Following Songs for the Deaf Grohl returned to his own projects and Oliveri was kicked out of the band due to abuse allegations, and the Queens subsequently lost their spark. Or at least, that's what it felt like: the follow-up album Lullabies to Paralyze was an altogether murkier affair and while it gained critical favour from the fans, the casually interested me lost track. Songs for the Deaf became a curio in a record shelf, a one-off moment of attraction from a band who transforms with each release to the delight and disgruntlement of their fans. But even for the general consensus, Songs for the Deaf has found its place as an album clearly indicative of that imperial moment when a group of musicians go all-in with the intention of creating their magnum opus, and that ambition is rewarded as soon as the gas pedal goes down in the album's intro. It'd be easy to call this dumb rock fun - it's sort of how I treat it as these days whenever I'm in the mood for it - but it's so much smarter than it lets on in how it builds its songs and lays its hooks, and those brains guiding the guitar-heavy brawn of the record is what makes it work so well. Turn the volume up, kick back and enjoy the ride.
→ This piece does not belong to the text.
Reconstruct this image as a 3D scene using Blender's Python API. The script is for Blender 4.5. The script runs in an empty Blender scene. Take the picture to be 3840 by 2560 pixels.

True story: I went to a religious summer camp when I was a teenager as kids my age in my country back in the day did out of habit/peer pressure from our parents. One of the girls in my school class who I had spoken about music before also attended, and she borrowed me this album for a listen during the camp. It does amuse me how the most tangible memory I hold from that camp is that exchange and how this Christian excursion lead me to discover this album of all things.